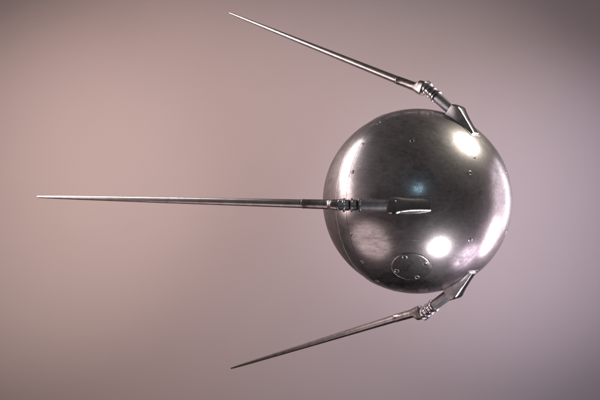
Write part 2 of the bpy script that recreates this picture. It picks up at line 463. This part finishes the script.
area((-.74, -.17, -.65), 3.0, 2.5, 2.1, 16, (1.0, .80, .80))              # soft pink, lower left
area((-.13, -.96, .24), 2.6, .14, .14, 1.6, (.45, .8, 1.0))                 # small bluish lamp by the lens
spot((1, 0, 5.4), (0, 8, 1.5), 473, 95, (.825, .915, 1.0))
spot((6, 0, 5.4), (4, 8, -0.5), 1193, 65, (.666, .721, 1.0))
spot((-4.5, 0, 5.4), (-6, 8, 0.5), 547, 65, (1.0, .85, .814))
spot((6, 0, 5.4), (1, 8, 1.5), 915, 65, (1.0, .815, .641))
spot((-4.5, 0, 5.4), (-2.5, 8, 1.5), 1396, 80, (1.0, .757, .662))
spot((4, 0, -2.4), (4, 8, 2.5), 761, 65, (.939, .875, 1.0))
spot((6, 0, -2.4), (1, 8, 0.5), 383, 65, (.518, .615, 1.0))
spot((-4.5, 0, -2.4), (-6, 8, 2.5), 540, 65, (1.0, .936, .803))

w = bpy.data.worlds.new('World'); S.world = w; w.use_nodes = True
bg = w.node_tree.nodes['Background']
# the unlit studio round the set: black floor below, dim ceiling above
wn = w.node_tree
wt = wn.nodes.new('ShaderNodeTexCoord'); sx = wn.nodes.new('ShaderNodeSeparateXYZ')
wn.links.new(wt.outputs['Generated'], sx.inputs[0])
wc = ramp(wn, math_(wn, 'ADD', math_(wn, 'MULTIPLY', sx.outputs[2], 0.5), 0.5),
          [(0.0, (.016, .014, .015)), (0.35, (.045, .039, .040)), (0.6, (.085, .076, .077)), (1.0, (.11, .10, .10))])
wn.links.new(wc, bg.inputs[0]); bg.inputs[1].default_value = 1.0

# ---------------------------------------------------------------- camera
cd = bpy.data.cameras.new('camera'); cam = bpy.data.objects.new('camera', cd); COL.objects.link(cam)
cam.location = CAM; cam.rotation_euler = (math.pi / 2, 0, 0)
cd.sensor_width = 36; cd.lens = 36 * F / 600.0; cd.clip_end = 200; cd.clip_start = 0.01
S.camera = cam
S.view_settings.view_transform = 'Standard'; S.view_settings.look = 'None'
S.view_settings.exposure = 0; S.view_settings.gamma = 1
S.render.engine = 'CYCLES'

^^^^^^^^^^^^^^^^

▸ GOAL OF THE EXERCISE
Every line should be retyped exactly, with the pictures omitted.

▸ REPLY TO THE TASK
Write part 2 of the bpy script that recreates this picture. It picks up at line 463. This part finishes the script.
area((-.74, -.17, -.65), 3.0, 2.5, 2.1, 16, (1.0, .80, .80))              # soft pink, lower left
area((-.13, -.96, .24), 2.6, .14, .14, 1.6, (.45, .8, 1.0))                 # small bluish lamp by the lens
spot((1, 0, 5.4), (0, 8, 1.5), 473, 95, (.825, .915, 1.0))
spot((6, 0, 5.4), (4, 8, -0.5), 1193, 65, (.666, .721, 1.0))
spot((-4.5, 0, 5.4), (-6, 8, 0.5), 547, 65, (1.0, .85, .814))
spot((6, 0, 5.4), (1, 8, 1.5), 915, 65, (1.0, .815, .641))
spot((-4.5, 0, 5.4), (-2.5, 8, 1.5), 1396, 80, (1.0, .757, .662))
spot((4, 0, -2.4), (4, 8, 2.5), 761, 65, (.939, .875, 1.0))
spot((6, 0, -2.4), (1, 8, 0.5), 383, 65, (.518, .615, 1.0))
spot((-4.5, 0, -2.4), (-6, 8, 2.5), 540, 65, (1.0, .936, .803))

w = bpy.data.worlds.new('World'); S.world = w; w.use_nodes = True
bg = w.node_tree.nodes['Background']
# the unlit studio round the set: black floor below, dim ceiling above
wn = w.node_tree
wt = wn.nodes.new('ShaderNodeTexCoord'); sx = wn.nodes.new('ShaderNodeSeparateXYZ')
wn.links.new(wt.outputs['Generated'], sx.inputs[0])
wc = ramp(wn, math_(wn, 'ADD', math_(wn, 'MULTIPLY', sx.outputs[2], 0.5), 0.5),
          [(0.0, (.016, .014, .015)), (0.35, (.045, .039, .040)), (0.6, (.085, .076, .077)), (1.0, (.11, .10, .10))])
wn.links.new(wc, bg.inputs[0]); bg.inputs[1].default_value = 1.0

# ---------------------------------------------------------------- camera
cd = bpy.data.cameras.new('camera'); cam = bpy.data.objects.new('camera', cd); COL.objects.link(cam)
cam.location = CAM; cam.rotation_euler = (math.pi / 2, 0, 0)
cd.sensor_width = 36; cd.lens = 36 * F / 600.0; cd.clip_end = 200; cd.clip_start = 0.01
S.camera = cam
S.view_settings.view_transform = 'Standard'; S.view_settings.look = 'None'
S.view_settings.exposure = 0; S.view_settings.gamma = 1
S.render.engine = 'CYCLES'